Taking advantage of hindsight, Boot says that if only the world had taken seriously warnings about Hitler’s Germany and later al Qaeda, the catastrophes that they created could have been avoided. Boot then refers to two bipartisan congressional reports that have issued stern warnings regarding terrorist and nuclear threats from Iran and Pakistan. Claiming that diplomacy is failing in Iran and the “current approach” in Pakistan’s tribal areas is not working, Boot concludes that only one option remains — attack:

For all the empty talk of “tough diplomacy,” the uncomfortable reality is that there is only one option that in the short term is likely to forestall Iran from going nuclear: airstrikes on its atomic installations. […]

“Preemption lite” — the current approach of picking off terrorist leaders [in Pakistan] with armed Predator drones — can help to weaken and slow the jihadists, but it can hardly defeat them.
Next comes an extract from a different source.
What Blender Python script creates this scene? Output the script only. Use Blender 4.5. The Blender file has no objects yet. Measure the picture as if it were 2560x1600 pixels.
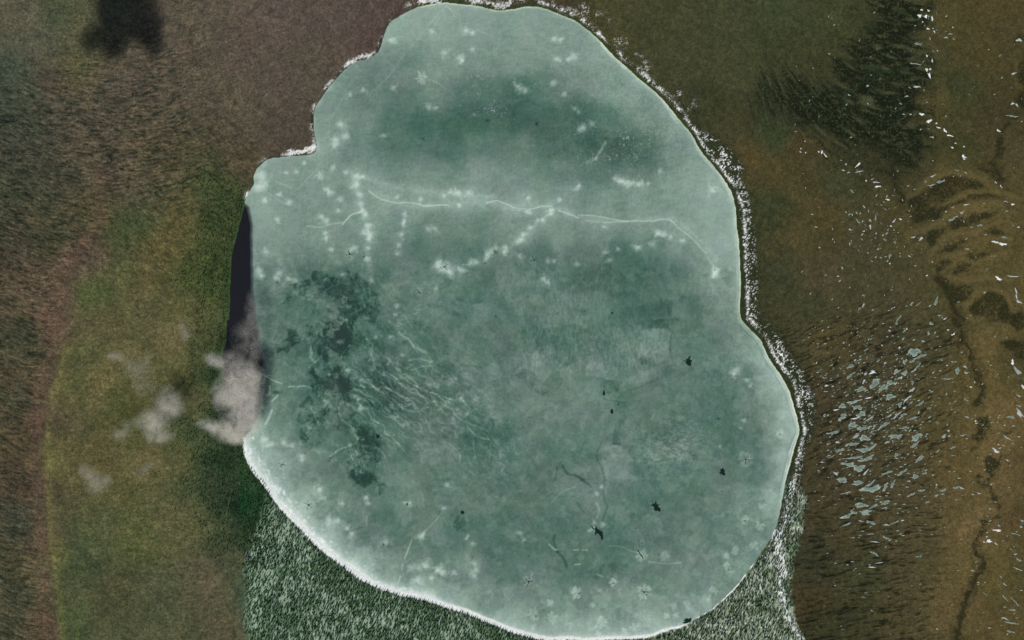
import bpy, math, random
import numpy as np
random.seed(7)
RNG = np.random.RandomState(11)
SC = bpy.context.scene
COL = SC.collection
# ------------------------------------------------------------------ camera, sky, sun, exposure
CAM_H = 4000.0
cd = bpy.data.cameras.new("camera"); cam = bpy.data.objects.new("camera", cd); COL.objects.link(cam)
cam.location = (0, 0, CAM_H); cam.rotation_euler = (0, 0, 0)
cd.sensor_width = 36.0; cd.lens = 36.0 * CAM_H / 2560.0
cd.clip_start = 10.0; cd.clip_end = 200000.0
SC.camera = cam
SUN_EL = math.radians(42.0)
SDX, SDY = -0.40, -0.9165           # horizontal direction towards the sun (world x east, y north)
w = bpy.data.worlds.new("World"); SC.world = w; w.use_nodes = True
nt = w.node_tree; nt.nodes.clear()
sky = nt.nodes.new("ShaderNodeTexSky"); sky.sky_type = 'NISHITA'; sky.sun_disc = False
sky.sun_elevation = SUN_EL; sky.sun_rotation = math.atan2(SDX, SDY)
bgn = nt.nodes.new("ShaderNodeBackground"); bgn.inputs[1].default_value = 0.065
wo = nt.nodes.new("ShaderNodeOutputWorld")
nt.links.new(sky.outputs[0], bgn.inputs[0]); nt.links.new(bgn.outputs[0], wo.inputs[0])
ld = bpy.data.lights.new("sun", 'SUN'); ld.energy = 4.05; ld.angle = math.radians(0.5); ld.color = (1.0, 0.965, 0.90)
sun = bpy.data.objects.new("sun", ld); COL.objects.link(sun)
from mathutils import Vector
sdir = Vector((SDX * math.cos(SUN_EL), SDY * math.cos(SUN_EL), math.sin(SUN_EL)))
sun.rotation_euler = sdir.to_track_quat('Z', 'Y').to_euler(); sun.location = sdir * 3000
SC.view_settings.view_transform = 'Standard'; SC.view_settings.look = 'None'
SC.view_settings.exposure = 0.0; SC.view_settings.gamma = 1.0; SC.view_settings.use_curve_mapping = False
try:
    SC.cycles.use_denoising = False; SC.cycles.volume_bounces = 2; SC.cycles.max_bounces = 4; SC.cycles.volume_step_rate = 1.0
except Exception: pass
ALB = 0.86                          # albedo of the whitest snow; every colour below is relative to it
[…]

That would, in all likelihood, require an invasion of western Pakistan, perhaps accompanied by preemptive airstrikes on Pakistan’s nuclear installations.

Recognizing the enormity of his plan, Boot backs off slightly on Pakistan, calling his idea “unthinkable” and one that would “make even the most hawkish of analysts turn dovish.” But recalling the threats ignored from Hitler and bin Laden, he adds, “we lack the imagination to see the costs of inaction.”

Given that Defense Secretary Robert Gates (whom President-elect Obama has asked to stay on in his administration) has said that war with Iran would be “disastrous” and “the last thing we need,” it is probably safe to assume that he feels the same way about attacking Pakistan’s nuclear facilities.

Nonetheless, it’s also probably safe to assume (thankfully) that no one in the Obama administration will be taking advice from a guy (Boot) who once erroneously claimed Iran was training Al-Qaeda in Iraq, compared walled Baghdad to gated American communities, supported the Pentagon’s war propaganda program, thinks “bellicose aura[s]” achieve peace, and just knew (how, no one knows) that Iranian leadership hoped that Obama would win last November.